▶ [OBJECTIVE] Give back the lines exactly, from the first one to the line with "np.stack([za[3], za[4], 0", both ends included.

▶ [SOURCE DATA]
===

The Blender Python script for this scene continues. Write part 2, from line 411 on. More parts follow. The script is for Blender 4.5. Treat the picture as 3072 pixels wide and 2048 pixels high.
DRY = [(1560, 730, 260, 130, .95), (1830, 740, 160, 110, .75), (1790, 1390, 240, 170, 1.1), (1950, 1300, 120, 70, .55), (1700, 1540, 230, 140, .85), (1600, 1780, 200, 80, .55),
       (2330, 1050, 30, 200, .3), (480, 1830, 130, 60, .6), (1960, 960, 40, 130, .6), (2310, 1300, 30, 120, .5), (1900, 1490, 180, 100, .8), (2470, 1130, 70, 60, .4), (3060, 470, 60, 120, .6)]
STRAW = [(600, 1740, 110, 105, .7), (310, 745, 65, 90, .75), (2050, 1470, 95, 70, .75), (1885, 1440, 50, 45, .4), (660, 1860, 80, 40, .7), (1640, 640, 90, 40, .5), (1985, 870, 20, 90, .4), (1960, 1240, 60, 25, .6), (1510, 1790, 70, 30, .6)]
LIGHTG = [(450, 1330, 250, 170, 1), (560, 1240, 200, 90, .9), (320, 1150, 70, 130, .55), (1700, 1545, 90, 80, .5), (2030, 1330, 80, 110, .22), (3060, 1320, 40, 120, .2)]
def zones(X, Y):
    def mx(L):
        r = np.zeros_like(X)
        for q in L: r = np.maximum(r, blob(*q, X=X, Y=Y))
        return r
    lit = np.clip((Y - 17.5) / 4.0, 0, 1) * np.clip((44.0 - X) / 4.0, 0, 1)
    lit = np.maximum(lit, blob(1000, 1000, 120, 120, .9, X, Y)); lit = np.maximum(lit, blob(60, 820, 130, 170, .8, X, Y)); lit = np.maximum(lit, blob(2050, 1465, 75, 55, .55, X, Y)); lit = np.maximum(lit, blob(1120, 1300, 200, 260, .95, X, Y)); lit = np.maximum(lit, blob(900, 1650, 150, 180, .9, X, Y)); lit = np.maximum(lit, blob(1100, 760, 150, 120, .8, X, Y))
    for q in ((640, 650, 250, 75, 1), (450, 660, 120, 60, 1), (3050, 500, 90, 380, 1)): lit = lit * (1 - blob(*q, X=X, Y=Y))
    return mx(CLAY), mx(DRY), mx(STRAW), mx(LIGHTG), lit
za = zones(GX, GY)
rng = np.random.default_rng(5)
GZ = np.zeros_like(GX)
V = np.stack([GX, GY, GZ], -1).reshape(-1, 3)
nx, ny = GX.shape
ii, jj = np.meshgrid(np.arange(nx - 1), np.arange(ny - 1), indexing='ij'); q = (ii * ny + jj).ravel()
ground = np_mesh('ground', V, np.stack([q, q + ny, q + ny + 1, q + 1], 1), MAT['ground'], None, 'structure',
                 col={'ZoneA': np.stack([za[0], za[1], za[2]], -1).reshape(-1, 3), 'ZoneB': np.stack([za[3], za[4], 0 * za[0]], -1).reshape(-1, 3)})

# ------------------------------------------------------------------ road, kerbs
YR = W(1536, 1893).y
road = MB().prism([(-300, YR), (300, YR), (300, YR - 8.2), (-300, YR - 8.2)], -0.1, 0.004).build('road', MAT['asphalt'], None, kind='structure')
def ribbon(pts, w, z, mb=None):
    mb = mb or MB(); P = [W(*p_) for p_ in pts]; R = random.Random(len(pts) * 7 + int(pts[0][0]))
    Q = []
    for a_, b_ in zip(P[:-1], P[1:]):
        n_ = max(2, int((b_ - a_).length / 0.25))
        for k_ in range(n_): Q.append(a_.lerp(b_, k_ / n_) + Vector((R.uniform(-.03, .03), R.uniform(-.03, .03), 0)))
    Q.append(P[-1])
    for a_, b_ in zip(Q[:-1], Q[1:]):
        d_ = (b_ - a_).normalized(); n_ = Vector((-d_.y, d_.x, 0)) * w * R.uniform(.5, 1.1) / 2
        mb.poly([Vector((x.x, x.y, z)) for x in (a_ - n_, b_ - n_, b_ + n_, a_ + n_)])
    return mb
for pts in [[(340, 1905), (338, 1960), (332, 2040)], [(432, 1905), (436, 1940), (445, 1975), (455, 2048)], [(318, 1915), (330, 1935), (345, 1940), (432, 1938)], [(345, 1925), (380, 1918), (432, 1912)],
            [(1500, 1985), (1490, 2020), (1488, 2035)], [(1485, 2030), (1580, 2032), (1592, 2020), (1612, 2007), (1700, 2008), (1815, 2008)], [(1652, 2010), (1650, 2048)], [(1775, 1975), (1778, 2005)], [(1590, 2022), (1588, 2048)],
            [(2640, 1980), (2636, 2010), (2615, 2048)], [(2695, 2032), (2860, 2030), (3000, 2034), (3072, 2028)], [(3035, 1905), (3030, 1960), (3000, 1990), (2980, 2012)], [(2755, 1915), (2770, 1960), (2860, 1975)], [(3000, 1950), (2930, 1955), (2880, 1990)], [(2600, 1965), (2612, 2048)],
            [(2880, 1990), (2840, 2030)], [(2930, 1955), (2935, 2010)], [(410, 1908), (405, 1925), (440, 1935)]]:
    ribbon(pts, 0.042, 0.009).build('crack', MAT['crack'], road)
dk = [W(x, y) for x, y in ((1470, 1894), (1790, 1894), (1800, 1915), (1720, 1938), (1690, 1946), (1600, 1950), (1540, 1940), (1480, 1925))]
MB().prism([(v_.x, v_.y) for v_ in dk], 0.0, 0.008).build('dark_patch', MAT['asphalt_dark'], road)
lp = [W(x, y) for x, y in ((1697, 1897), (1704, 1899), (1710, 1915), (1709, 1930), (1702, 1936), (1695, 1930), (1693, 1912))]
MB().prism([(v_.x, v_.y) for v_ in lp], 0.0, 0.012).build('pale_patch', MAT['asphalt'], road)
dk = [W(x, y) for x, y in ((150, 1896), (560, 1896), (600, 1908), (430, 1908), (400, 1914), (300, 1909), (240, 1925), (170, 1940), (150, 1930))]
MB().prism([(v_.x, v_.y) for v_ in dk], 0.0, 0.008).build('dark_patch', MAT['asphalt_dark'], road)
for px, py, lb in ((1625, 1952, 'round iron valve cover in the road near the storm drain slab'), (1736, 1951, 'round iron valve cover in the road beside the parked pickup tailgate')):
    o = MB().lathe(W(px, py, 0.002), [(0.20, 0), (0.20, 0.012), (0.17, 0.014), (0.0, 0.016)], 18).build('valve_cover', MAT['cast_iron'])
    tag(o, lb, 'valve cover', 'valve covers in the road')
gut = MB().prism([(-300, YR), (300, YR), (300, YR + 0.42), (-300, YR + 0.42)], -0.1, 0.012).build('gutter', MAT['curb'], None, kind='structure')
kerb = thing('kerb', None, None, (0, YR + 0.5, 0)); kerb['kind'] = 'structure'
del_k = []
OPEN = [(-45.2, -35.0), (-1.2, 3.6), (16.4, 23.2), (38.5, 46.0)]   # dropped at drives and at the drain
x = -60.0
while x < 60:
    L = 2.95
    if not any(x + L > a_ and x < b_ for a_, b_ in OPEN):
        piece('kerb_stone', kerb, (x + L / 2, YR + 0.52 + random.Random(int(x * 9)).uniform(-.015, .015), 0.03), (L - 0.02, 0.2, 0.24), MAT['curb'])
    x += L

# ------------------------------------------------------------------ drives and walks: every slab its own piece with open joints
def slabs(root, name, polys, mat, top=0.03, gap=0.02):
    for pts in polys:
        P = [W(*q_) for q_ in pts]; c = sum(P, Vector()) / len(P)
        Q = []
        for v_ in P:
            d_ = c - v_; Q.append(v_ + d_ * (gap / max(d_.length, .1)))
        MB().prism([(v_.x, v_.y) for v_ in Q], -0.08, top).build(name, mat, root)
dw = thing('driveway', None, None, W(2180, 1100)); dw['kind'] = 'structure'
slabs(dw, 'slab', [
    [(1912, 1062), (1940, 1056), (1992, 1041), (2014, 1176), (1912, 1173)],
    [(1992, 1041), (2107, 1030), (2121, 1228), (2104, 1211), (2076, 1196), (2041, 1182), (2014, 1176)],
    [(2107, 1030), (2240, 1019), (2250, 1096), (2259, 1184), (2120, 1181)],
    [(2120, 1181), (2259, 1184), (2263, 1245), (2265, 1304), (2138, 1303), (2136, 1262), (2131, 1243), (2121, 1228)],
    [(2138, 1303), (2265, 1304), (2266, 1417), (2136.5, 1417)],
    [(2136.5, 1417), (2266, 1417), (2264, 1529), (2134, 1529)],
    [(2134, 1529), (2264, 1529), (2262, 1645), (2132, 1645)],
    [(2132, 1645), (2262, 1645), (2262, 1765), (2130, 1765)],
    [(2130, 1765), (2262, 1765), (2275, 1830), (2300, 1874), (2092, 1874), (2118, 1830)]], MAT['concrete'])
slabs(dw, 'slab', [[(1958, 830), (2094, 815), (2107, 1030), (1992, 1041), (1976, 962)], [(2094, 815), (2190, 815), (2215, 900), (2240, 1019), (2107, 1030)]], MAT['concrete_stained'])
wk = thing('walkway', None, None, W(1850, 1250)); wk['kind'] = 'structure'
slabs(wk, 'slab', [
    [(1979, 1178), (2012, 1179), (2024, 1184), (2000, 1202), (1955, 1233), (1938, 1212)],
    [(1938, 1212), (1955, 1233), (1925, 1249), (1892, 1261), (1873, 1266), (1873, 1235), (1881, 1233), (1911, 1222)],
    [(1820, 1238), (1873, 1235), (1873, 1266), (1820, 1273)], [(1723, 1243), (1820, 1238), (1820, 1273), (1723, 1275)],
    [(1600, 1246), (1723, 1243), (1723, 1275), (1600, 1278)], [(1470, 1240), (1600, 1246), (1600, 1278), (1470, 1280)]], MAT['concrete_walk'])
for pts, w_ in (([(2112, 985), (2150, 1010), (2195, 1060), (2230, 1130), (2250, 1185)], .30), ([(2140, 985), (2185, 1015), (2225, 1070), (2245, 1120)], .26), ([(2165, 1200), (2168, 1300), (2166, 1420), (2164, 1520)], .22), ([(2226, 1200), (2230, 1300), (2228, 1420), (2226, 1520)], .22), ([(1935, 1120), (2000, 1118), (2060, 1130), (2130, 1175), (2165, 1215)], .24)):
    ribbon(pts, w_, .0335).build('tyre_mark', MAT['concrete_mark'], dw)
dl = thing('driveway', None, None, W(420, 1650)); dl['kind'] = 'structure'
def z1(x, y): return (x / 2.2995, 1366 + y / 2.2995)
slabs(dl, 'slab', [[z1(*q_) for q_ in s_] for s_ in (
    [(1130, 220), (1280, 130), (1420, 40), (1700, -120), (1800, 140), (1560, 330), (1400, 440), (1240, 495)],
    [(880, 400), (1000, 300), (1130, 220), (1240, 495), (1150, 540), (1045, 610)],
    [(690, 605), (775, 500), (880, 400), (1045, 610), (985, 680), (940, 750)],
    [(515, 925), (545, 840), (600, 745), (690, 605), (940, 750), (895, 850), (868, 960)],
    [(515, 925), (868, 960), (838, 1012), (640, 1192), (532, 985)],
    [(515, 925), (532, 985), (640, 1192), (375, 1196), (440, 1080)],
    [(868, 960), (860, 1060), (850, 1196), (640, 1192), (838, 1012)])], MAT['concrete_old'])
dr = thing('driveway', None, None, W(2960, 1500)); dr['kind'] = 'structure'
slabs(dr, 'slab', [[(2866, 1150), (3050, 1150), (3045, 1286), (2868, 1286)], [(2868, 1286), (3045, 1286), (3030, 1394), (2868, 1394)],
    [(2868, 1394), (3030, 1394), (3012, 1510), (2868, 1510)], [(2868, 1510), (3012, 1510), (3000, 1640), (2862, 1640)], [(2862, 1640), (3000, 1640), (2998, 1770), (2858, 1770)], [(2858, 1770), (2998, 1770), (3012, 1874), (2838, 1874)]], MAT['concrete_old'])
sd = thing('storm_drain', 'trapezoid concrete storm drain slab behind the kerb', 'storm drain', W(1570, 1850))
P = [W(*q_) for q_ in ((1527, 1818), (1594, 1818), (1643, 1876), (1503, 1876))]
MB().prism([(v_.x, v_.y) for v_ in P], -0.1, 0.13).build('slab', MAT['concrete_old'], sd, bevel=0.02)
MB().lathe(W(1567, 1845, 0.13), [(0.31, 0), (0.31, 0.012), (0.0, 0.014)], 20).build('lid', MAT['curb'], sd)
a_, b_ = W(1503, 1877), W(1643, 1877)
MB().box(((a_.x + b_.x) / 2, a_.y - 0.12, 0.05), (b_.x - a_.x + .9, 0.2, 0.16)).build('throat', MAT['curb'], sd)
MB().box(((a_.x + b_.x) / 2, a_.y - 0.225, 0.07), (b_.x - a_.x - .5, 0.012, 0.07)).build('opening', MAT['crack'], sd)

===

▶ [RESULT BELOW]
The Blender Python script for this scene continues. Write part 2, from line 411 on. More parts follow. The script is for Blender 4.5. Treat the picture as 3072 pixels wide and 2048 pixels high.
DRY = [(1560, 730, 260, 130, .95), (1830, 740, 160, 110, .75), (1790, 1390, 240, 170, 1.1), (1950, 1300, 120, 70, .55), (1700, 1540, 230, 140, .85), (1600, 1780, 200, 80, .55),
       (2330, 1050, 30, 200, .3), (480, 1830, 130, 60, .6), (1960, 960, 40, 130, .6), (2310, 1300, 30, 120, .5), (1900, 1490, 180, 100, .8), (2470, 1130, 70, 60, .4), (3060, 470, 60, 120, .6)]
STRAW = [(600, 1740, 110, 105, .7), (310, 745, 65, 90, .75), (2050, 1470, 95, 70, .75), (1885, 1440, 50, 45, .4), (660, 1860, 80, 40, .7), (1640, 640, 90, 40, .5), (1985, 870, 20, 90, .4), (1960, 1240, 60, 25, .6), (1510, 1790, 70, 30, .6)]
LIGHTG = [(450, 1330, 250, 170, 1), (560, 1240, 200, 90, .9), (320, 1150, 70, 130, .55), (1700, 1545, 90, 80, .5), (2030, 1330, 80, 110, .22), (3060, 1320, 40, 120, .2)]
def zones(X, Y):
    def mx(L):
        r = np.zeros_like(X)
        for q in L: r = np.maximum(r, blob(*q, X=X, Y=Y))
        return r
    lit = np.clip((Y - 17.5) / 4.0, 0, 1) * np.clip((44.0 - X) / 4.0, 0, 1)
    lit = np.maximum(lit, blob(1000, 1000, 120, 120, .9, X, Y)); lit = np.maximum(lit, blob(60, 820, 130, 170, .8, X, Y)); lit = np.maximum(lit, blob(2050, 1465, 75, 55, .55, X, Y)); lit = np.maximum(lit, blob(1120, 1300, 200, 260, .95, X, Y)); lit = np.maximum(lit, blob(900, 1650, 150, 180, .9, X, Y)); lit = np.maximum(lit, blob(1100, 760, 150, 120, .8, X, Y))
    for q in ((640, 650, 250, 75, 1), (450, 660, 120, 60, 1), (3050, 500, 90, 380, 1)): lit = lit * (1 - blob(*q, X=X, Y=Y))
    return mx(CLAY), mx(DRY), mx(STRAW), mx(LIGHTG), lit
za = zones(GX, GY)
rng = np.random.default_rng(5)
GZ = np.zeros_like(GX)
V = np.stack([GX, GY, GZ], -1).reshape(-1, 3)
nx, ny = GX.shape
ii, jj = np.meshgrid(np.arange(nx - 1), np.arange(ny - 1), indexing='ij'); q = (ii * ny + jj).ravel()
ground = np_mesh('ground', V, np.stack([q, q + ny, q + ny + 1, q + 1], 1), MAT['ground'], None, 'structure',
                 col={'ZoneA': np.stack([za[0], za[1], za[2]], -1).reshape(-1, 3), 'ZoneB': np.stack([za[3], za[4], 0 * za[0]], -1).reshape(-1, 3)})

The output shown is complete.